このIPアドレスを元にその割り当て地を確認してみます。
IPアドレスを元にしているので、かなりアバウトな位置であることをご承知いただいた上でご覧ください。
この地図の位置も最近よく見かけますね。
代表地点としてピンが立てられたのは、中国 北京市 海淀区付近です。
このメールは、この付近に設置されたメールサーバーを介して私に届けられたようです。
“.cam“なんてドメイン使ってるし
では引き続き本文。
千葉銀行をご利用のお客さま
利用いただき、ありがとうございます。
※このたび、ご本人様のご利用かどうかを確認させていただきたいお取引がありましたので、
誠に勝手ながら、 カードのご利用を一部制限させていただき、ご連絡させていただきました。
つきましては、以下へアクセスの上、 カードのご利用確認にご協力をお願い致します。
お客様にはご迷惑、ご心配をお掛けし、誠に申し訳ございません。
何卒ご理解いただきたくお願い申しあげます。
ご回答をいただけない場合、 カードのご利用制限が継続されることもございますので、予め
ご了承下さい
▼ご利用確認はこちら
————————————
本メールがご自身宛でない場合、他の方が誤って同じメールアドレスを登録したものと考えられます。
お心当たりのない方は、お手数ですがメール本文を削除くださいますようお願いいたします。 |
このメールは、フィッシング詐欺メールなので詐欺サイトへのリンクが付けられています。

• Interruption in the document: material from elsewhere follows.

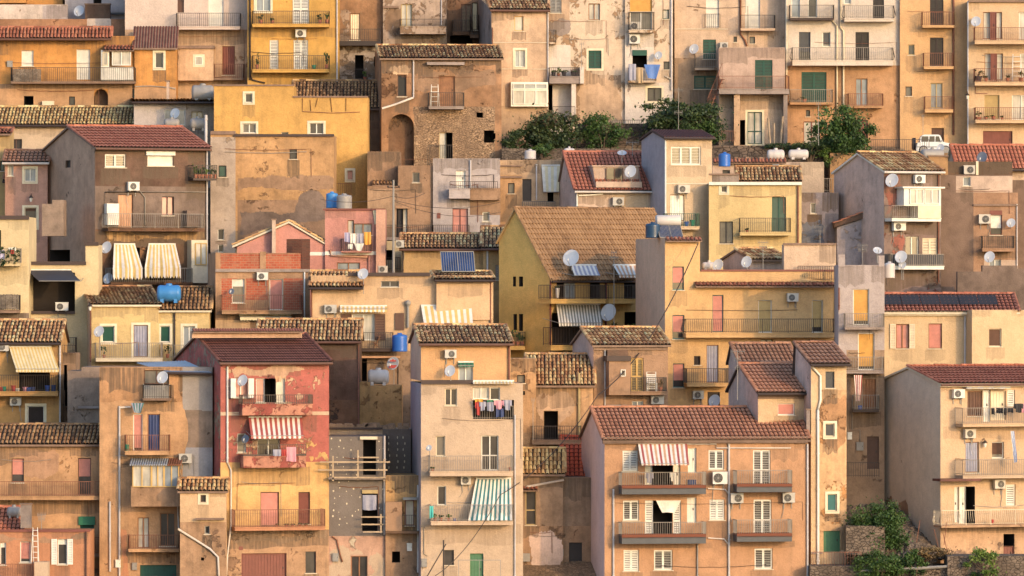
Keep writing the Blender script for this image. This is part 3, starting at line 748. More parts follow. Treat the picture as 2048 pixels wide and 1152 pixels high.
def leaves(m, c, rx, ry, rz, n, size=.1, clumps=24, shell=.6, seedt=0., t0=.0):
    c = Vector(c); cl = []
    for i in range(clumps):
        a = R()*6.283; zz = R()*2-1; rr = math.sqrt(1-zz*zz); k = shell+(1-shell)*R()
        j_ = .75+.45*R() if clumps > 15 else 1.; cl.append((Vector((rx*rr*math.cos(a)*k*j_, ry*rr*math.sin(a)*k, rz*zz*k*j_)), .14+.22*R(), R()))
    for i in range(n):
        p, s_, tt = cl[int(R()*clumps)]
        w__ = 1.7 if R() < .07 else 1.; q = c+p+Vector((random.gauss(0, 1)*rx*s_*.5*w__, random.gauss(0, 1)*ry*s_*.55, random.gauss(0, 1)*rz*s_*.46*w__))
        u = Vector((R()-.5, R()-.5, R()-.5)).normalized(); v = u.cross(Vector((R()-.5, R()-.5, R()-.5))).normalized(); sz = size*(.6+.8*R())
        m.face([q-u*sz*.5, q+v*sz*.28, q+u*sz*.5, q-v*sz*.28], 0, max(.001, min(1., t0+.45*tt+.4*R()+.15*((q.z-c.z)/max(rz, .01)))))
PGp = 'potted plants on the balconies'
def pot(fr, x, yb, wpx, hpx, label, off=.5, col='terra', leaf='leaf_g', lh=14, n=150, kind='bush'):
    u, v = fr.loc(x, yb, off); s_ = fr.O.y/F; w = wpx*s_; h = hpx*s_; H = lh*s_
    t = thing(fr, 'potted_plant', label, 'potted plant', u, -off, v, PGp); m = MB()
    m.lathe([(0, 0), (w*.36, 0), (w*.46, h*.85), (w*.52, h*.86), (w*.52, h), (w*.42, h), (w*.4, h*.9), (0, h*.9)], (0, 0, 0), 12); m.build('pot', col, t)
    if H > 0:
        m = MB()
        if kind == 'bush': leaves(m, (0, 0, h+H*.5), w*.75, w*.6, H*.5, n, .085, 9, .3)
        else:
            for k in range(16):
                a = R()*6.28; l = H*(.6+.5*R()); dx, dy = math.cos(a), math.sin(a); b = Vector((0, 0, h)); c_ = b+Vector((dx*l*.35, dy*l*.3, l*.75)); e = b+Vector((dx*l*.7, dy*l*.5, l*(.5+.4*R())))
                sd = Vector((-dy, dx, 0))*.03; tt = max(.01, R())
                m.face([b-sd, b+sd, c_+sd, c_-sd], 0, tt); m.face([c_-sd, c_+sd, e], 0, tt)
        m.build('foliage', leaf, t); q = MB(); q.tube([(0, 0, h*.85), (.01, 0, h+H*.4)], .012, 5); q.build('stem', 'bn', t)
    return t
def bush(Y, cx, cy, rpx, rpy, label, leaf='leaf_g', n=3000, size=.14, depth=1.2, trunk=True, name='bush', clumps=50, cat='bush', group=None, shell=.55, ybase=None):
    s_ = Y/F; c = Vector(((cx-CX)*s_, Y, ZC+(CY-cy)*s_)); rx, rz = rpx*s_, rpy*s_
    zb = ZC+(CY-(ybase or (cy+rpy)))*s_
    t = tag(empty(name, (c.x, Y, zb)), label, cat, group); m = MB(); C = Vector((0, 0, c.z-zb))
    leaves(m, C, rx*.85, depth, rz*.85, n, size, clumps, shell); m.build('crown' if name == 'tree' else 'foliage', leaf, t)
    m = MB()
    for k in range(7):
        a = k*.9+R(); e = C+Vector((math.cos(a)*rx*.7, math.sin(a)*depth*.7, rz*(.5*R()-.1))); mid = Vector((e.x*.3, e.y*.3, e.z*.5))
        m.tube([Vector((e.x*.04, e.y*.04, -.5)), mid, e], [.055, .035, .012], 5)
    m.build('trunk' if name == 'tree' else 'stems', 'bark', t); return t
def wire(p, q, sag, r, label, name='cable', group=None, col='ir', cat='cable'):
    p, q = Vector(p), Vector(q); pts = []
    for i in range(17):
        k = i/16; a = p.lerp(q, k); a.z -= sag*4*k*(1-k); pts.append(a-p)
    m = MB(); m.tube(pts, r, 5); o = m.build(name, col); o.location = p; return tag(o, label, cat, group)
def antenna(Y, x, y0, y1, label, arms=((0, 10, 4), (6, 8, 4)), group='rooftop aerials'):
    s_ = Y/F; zt = ZC+(CY-y0)*s_; zb = ZC+(CY-y1)*s_; t = tag(empty('aerial', ((x-CX)*s_, Y, zb)), label, 'aerial', group)
    m = MB(); m.tube([(0, 0, 0), (0, 0, zt-zb)], .018, 6); m.build('mast', 'gy', t)
    for dz, l, n in arms:
        z = zt-zb-dz*s_; L = l*s_; m = MB(); m.tube([(-L, 0, z), (L, 0, z)], .012, 5)
        for k in range(n*2+1): u = -L+2*L*k/(n*2); m.tube([(u, -.18, z), (u, .18, z)], .007, 4); m.tube([(u, 0, z-.12), (u, 0, z+.12)], .007, 4)
        m.build('dipole_array', 'gy', t)
    return t
def ladder(fr, x0, y0, x1, y1, label, off=.25, col='wh'):
    a, v1 = fr.loc(x0, y0, off); b, v0 = fr.loc(x1, y1, off); w, h = b-a, v1-v0
    t = thing(fr, 'stepladder', label, 'ladder', a, -off, v0); m = MB()
    for s_ in (.0, 1.): m.tube([(w*s_+(.08 if s_ == 0 else -.08)*-1, -.2, 0), (w*s_, 0, h)], .022, 5)
    m.build('side_rail', col, t)
    n = int(h/.28)
    for k in range(1, n+1):
        z = h*k/(n+.5); m = MB(); m.box(0, -.2*(1-z/h)-.04, z-.015, w, -.2*(1-z/h)+.04, z+.015); m.build('rung', col, t)
    m = MB(); m.tube([(0, .25, 0), (0, 0, h)], .018, 5); m.tube([(w, .25, 0), (w, 0, h)], .018, 5); m.build('back_frame', col, t)
    return t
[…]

そのリンクは「▼ご利用確認はこちら」って書かれたところに張られていて、リンク先の
URLとトレンドマイクロの「サイトセーフティーセンター」での危険度評価がこちらです。
おや?
まだ「未評価」のようです。
もしかしてもう再保は閉鎖されているかもしれませんね。
URLがプロトコルがSSLで暗号化され安全な接続の”https”じゃなくて、保護されていない危険な”http”と
なっていますよ!
信用第一の金融機関がこのようなずさんな接続方法を使うなんてありえない話ですよね。
このURLで使われているドメインは”chibajp-a.cam”
“.cam“なんてドメイン初めて見ました。
どうやら”camera(カメラ)“の略で、さまざまなカメラを連想させるドメインのようです。
申請登録は、アメリカの「Dynadot Privacy Service」を介して取得されています。

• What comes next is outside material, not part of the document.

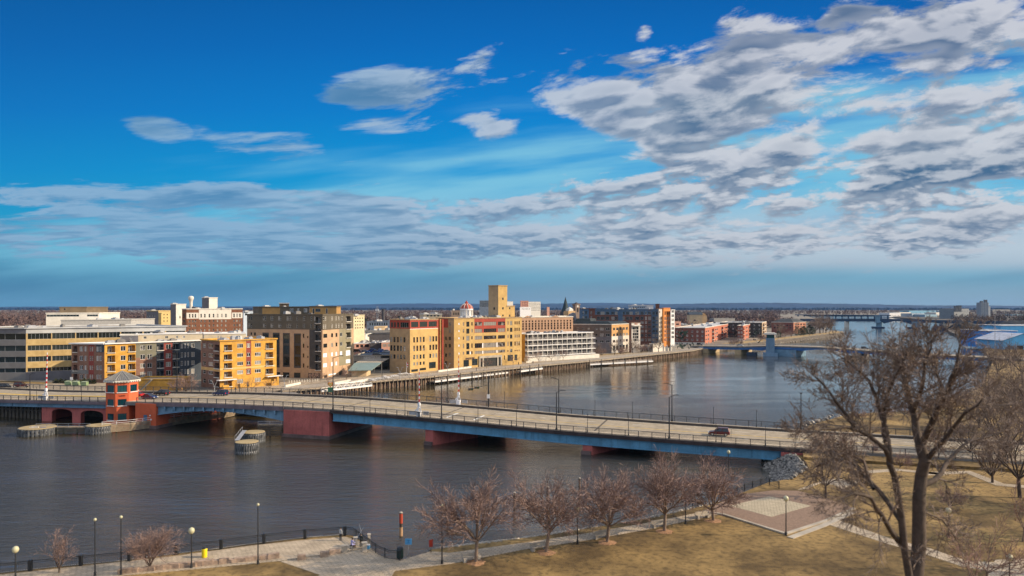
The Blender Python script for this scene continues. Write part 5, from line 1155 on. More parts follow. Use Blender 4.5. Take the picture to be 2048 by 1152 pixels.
 b = MB(); b.ob(q, 2.2, 2.2, zat(622.5, 590), zat(618.5, 590), .6); b.lathe((q[0], q[1], 0), [(3.0, zat(618.6, 590)), (.1, zat(613.8, 590))], 4); b.build('lantern', [M_trim], o)
 D = 640; p = atD(1152.5, D); z = lambda y: zat(y, D); o = thing('clock_tower', 'dark square church tower with pointed cap right of the green spire', 'tower', (*p, 3.5))
 b = MB(); b.ob(p, 2.3, 2.3, 3, z(609.5), .5); b.ob(p, 2.8, 2.8, z(609.6), z(608), .5)
 b.build('shaft', mat('tower_stone', (.26, .19, .15), .85, .15), o)
 b = MB(); b.lathe((p[0], p[1], 0), [(3.6, z(608)), (.1, z(604.5))], 4); b.build('cap', m_dk, o)
 b = MB()
 for a_ in (0, math.pi / 2):
  n_ = (math.sin(.5 + a_), -math.cos(.5 + a_)); n_ = (n_[0], n_[1])
  b.tube((p[0] + n_[0] * 2.3, p[1] + n_[1] * 2.3, z(612.5)), (p[0] + n_[0] * 2.42, p[1] + n_[1] * 2.42, z(612.5)), 1.0, 1.0, 12)
 b.build('clock_face', M_trim, o)
 b = MB()
 for a_ in (0, math.pi / 2):
  n_ = (math.sin(.5 + a_), -math.cos(.5 + a_)); b.ob((p[0] + n_[0] * 2.3, p[1] + n_[1] * 2.3), .8, .1, z(624), z(616), .5 + a_)
 b.build('louvre', MATS['garage_dark'], o)
 D = 950
 for px, w, yt, lb in ((1392, 26, 623.5, 'dark-roofed long church hall among trees beyond the orange tower'), (1408, 12, 626, 'small tan gabled church front among the far trees')):
  p = atD(px, D); hw = w * D / FP / 2; o = thing('church_hall', lb, 'church', (*p, 3.5)); b = MB(); z1 = zat(yt + 6, D); b.box(p[0] - hw, p[0] + hw, p[1], p[1] + 14, 3, z1); b.build('wall', m_yw, o)
  b = MB(); zr = zat(yt, D)
  if w > 20: b.add([(p[0] - hw - .4, p[1] - .5, z1), (p[0] + hw + .4, p[1] - .5, z1), (p[0] + hw + .4, p[1] + 7, zr), (p[0] - hw - .4, p[1] + 7, zr), (p[0] - hw - .4, p[1] + 14.5, z1), (p[0] + hw + .4, p[1] + 14.5, z1)], [(0, 1, 2, 3), (3, 2, 5, 4), (0, 3, 4), (1, 5, 2)])
  else: b.add([(p[0] - hw, p[1] - .2, z1), (p[0] + hw, p[1] - .2, z1), (p[0], p[1] - .2, zr), (p[0] - hw, p[1] + 14, z1), (p[0] + hw, p[1] + 14, z1), (p[0], p[1] + 14, zr)], [(0, 1, 2), (1, 4, 5, 2), (0, 2, 5, 3)], 1)
  b.build('roof', [mat('roof_slate', (.04, .055, .075), .8, .2), mat('church_tan', (.55, .36, .18), .85, .12)], o); D += 12
 fb('peach_block', 'small peach building peeping out right of the white end tower', 1349, 1362, 643.5, 660, m_pk, cols=[(1352, 1358)], rows=[(647, 650)])
 fb('flat_shed', 'flat-roofed pale sheds behind the first brick condo', 1352, 1405, 650, 690, m_gy, roof=M_roofl, units=9)
 fb('far_house_row', 'long low teal-roofed building among the trees beyond the condos', 1428, 1470, 637, 900, m_gy, roof=mat('teal_roof', (.10, .2, .2), .6, .1))
 fb('riverside_shed', 'white building strip under the far trees at the left edge', 0, 24, 653, 620, M_trim, depth=14, roof=M_roofl)
 # small houses among the trees
 protos = []
 for k, (cw, cr) in enumerate((((.62, .58, .52), (.06, .06, .065)), ((.45, .30, .20), (.10, .07, .06)), ((.30, .32, .36), (.16, .16, .17)))):
  o = thing('house', 'small gabled house half hidden among the distant bare trees', 'house', (0, 0, 0), 'small houses among the distant trees')
  b = MB(); b.box(-4, 4, -5, 5, -1, 5); b.add([(-4, -5, 5), (4, -5, 5), (0, -5, 8.4), (-4, 5, 5), (4, 5, 5), (0, 5, 8.4)], [(0, 1, 2), (4, 3, 5)]); b.build('wall', mat('house_wall_%s' % 'abc'[k], cw, .85, .1), o)
  b = MB(); b.add([(-4.5, -5.4, 4.7), (0, -5.4, 8.55), (0, 5.4, 8.55), (-4.5, 5.4, 4.7), (4.5, -5.4, 4.7), (4.5, 5.4, 4.7)], [(0, 1, 2, 3), (1, 4, 5, 2)]); b.build('roof', mat('house_roof_%s' % 'abc'[k], cr, .85, .15), o)
  b = MB();
  for sx in (-2.4, 0, 2.4): b.box(sx - .5, sx + .5, -5.06, -5.0, 1.6, 3.0)
  b.build('window', MATS['dark_glass'], o); protos.append(o)
 r = random.Random(11); used = set()
 for i in range(95):
  D = r.choice((r.uniform(560, 800), r.uniform(640, 1500))); px = r.uniform(-10, 1640)
  if D < 700 and px > 1100: D += 300
  if px > 1500 and D < 900: D += 300
  x, y = atD(px, D)
  k = r.randrange(3); rz = r.choice((.3, .8, 1.9, -.5, 2.6))
  if k not in used: used.add(k); q = protos[k]; q.location = (x, y, 3.5); q.rotation_euler = (0, 0, rz)
  else: copy_tree(protos[k], (x, y, 3.5), rz, scale=(r.uniform(.8, 1.6), r.uniform(.9, 1.8), r.uniform(.85, 1.1)))
downtown()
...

このドメインを割当てているIPアドレスは”77.73.70.149”
このIPアドレスを元にその割り当て地を確認してみます。
こちらもIPアドレスを元にしているので、アバウトな位置であることをご承知いただいた上で
ご覧ください。
ピンが立てられのは、ロシアのサンクトペテルブルク付近。
この辺りに設置されたウェブサーバーに、リンク先の詐欺サイトは構築されているようです。
リンク先はやはり既に閉鎖状態でした。
詐欺サイトは、捜査の手が及ぶのを恐れ、えてして時々姿をくらまします。
こうすることで少しでも捜査の手から逃れようとしているのです。
先程ご覧いただいた通り、IPアドレスとドメインは紐づけされたままなのでサイトは簡単に
復活することが可能な状態です。
まとめ
様々な金融機関に成りすまして個人情報やカードの情報を盗み取ろうとするのは詐欺師の常。
互いにおかしなメールに引っかからないように注意したいものです。
恐ろしいことに、今、こうしている間にも大量のフィッシング詐欺メールが発信されたくさんの
フィッシング詐欺サイトが作られ消滅していきます。
次から次に新種のメールが届くので常に意識して被害に遭わないようご注意ください。